(director/writer: Roberta Grossman; screenwriter: based in the book by Samuel Kassow; cinematographer: Dyanna Taylor; editors: Christian Callister/Ondine Rarey; music: Todd Boekelheide; cast: Joan Allen (Narrator), Jowita Budnik (Rachela Auerbach), Piotr Glowacki (Emanuel Ringelblum), Piotr Jankowski (Hersz Wasser), Wojciech Zielinski (Abraham Lewin), Karolina Gruszka (Judyta Ringelblum), Adrian Brody (Emanuel Ringelblum-voice); Runtime: 95; MPAA Rating: NR; producer; Roberta Grossman:  Abramorama/Hulu; 2018 USA-in English, Yiddish & Polish, with English subtitles when necessary)

“An emotionally moving, sobering and exhausting Holocaust documentary.”

Reviewed by Dennis Schwartz

An emotionally moving, sobering and exhausting Holocaust documentary, that makes for must see viewing, especially for those who say ‘Never Again,’ we can’t let such evil happen again.

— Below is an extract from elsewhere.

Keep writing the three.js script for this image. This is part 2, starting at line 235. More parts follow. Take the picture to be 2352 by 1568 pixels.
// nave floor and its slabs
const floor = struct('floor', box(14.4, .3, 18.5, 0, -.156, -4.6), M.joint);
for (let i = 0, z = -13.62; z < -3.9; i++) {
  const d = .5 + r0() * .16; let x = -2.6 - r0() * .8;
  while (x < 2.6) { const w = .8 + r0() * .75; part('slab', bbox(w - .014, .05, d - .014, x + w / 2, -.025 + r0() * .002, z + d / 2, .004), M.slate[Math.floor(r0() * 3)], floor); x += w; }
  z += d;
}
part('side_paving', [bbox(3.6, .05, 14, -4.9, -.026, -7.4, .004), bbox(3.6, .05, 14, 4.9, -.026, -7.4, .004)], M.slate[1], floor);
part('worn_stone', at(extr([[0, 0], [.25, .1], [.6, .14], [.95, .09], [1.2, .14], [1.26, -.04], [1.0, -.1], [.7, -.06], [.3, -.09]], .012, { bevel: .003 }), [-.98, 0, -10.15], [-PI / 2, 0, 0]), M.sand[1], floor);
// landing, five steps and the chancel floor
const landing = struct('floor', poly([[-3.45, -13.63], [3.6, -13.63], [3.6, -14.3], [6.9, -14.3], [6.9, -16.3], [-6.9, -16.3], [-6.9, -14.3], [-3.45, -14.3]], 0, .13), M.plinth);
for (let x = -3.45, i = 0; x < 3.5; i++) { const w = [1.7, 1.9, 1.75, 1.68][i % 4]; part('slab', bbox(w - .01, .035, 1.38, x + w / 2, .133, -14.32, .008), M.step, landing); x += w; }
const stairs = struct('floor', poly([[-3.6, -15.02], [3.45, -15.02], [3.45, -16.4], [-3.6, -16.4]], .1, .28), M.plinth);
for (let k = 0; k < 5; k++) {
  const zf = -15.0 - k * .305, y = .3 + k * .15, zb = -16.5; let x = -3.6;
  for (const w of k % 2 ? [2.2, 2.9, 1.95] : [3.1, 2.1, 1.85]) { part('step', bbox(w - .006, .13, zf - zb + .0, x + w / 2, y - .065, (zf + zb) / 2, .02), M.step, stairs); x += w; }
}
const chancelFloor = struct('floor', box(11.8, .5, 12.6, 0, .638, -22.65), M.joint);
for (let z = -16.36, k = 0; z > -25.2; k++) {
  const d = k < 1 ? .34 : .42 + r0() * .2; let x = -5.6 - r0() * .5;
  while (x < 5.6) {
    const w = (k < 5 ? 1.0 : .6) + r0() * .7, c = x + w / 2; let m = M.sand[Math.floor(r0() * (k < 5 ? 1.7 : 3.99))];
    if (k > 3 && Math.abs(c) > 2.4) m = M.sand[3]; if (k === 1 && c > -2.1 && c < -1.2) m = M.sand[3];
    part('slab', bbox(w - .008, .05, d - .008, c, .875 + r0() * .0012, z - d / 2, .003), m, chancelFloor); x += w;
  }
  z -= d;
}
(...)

It’s directed and written with purpose by Roberta Grossman (“Above and Beyond”/”Seeing Allred”), though because of the film’s complexity, details and richness it never fully gets into a comfortable flow in executing the narrative.

It’s based on the well-researched history book by the historian Samuel Kassow. It took seven years to be filmed, and was shot mostly in Poland and bits of it were shot in Israel and LA. It’s executive produced by Nancy Spielberg, the sister of Steven.

In 1939, at the onset of WWII, all Jews were forced to live in the Warsaw Ghetto and wear a Jewish star. Emanuel Ringelblum (played in certain scenes by the Polish actor Piotr Glowacki), a Polish historian, organized a covert group known as Oyneg Shabes (“The Joys of Shabbat”), who vowed to defeat the Nazis with their pens and expose their racist stereotyping lies. Fearing the Nazis might win, the group felt compelled to preserve what is the Jewish identity by burying under Warsaw in three spots (called caches) invaluable documents on Jewish life and testimony from Jewish citizens of life in the Warsaw Ghetto under the Nazi Occupation–where the reputed 350,000 Jews living in Warsaw were forced to reside. The idea of the group was to counter the lies spread by the Germans and to make sure their inhumane experiences under the Nazis would never be forgotten.

The “ghetto” was made into a living hell by the German architects and after a few years nearly all of the Jews had died because of poor conditions or were deported to Auschwitz or Dachau.

The source of the archival footage was either provided from the Nazi propaganda machine, where Jews were being humiliated, or by the Warsaw residents who showed the terrible conditions of the “ghetto.”

It was a bad decision by Grossman to use dramatic re-enactments, which were stagey and undercut the power of its raw footage, which was real and let the viewer see the actual horrors. One re-enactment filmed the heroic Warsaw Uprising that took place in 1943 and lasted two weeks.

The Warsaw journalist Rachel Auerbach (played in certain scenes by the Polish actress Jowita Budnik) was one of three Jews who survived the Warsaw Uprising, along with the married couple Hersz & Bluma Wasser. Rachel was a key figure who witnessed the tragedy; the embittered woman lived in Israel to tell her story when the war ended.

I don’t think the filmmaker ever really got what a powerful story she was telling, or she wouldn’t have used the re-enactments. In an interview Grossman tells how Rachel Auerbach, living in Israel after the war, retrieves her family photos and when she opens the package in the light, the negatives dissolve and she cries out this is the second time my family was made to disappear. Grossman said she didn’t use that in the film because she didn’t want the film to be too grim (I believe she was mistaken, and working with such a great source history book and powerful archive film should have come up with an even better documentary than this relatively fine one.

There were voiceovers by celebrities like Joan Allen & Adrian Brody.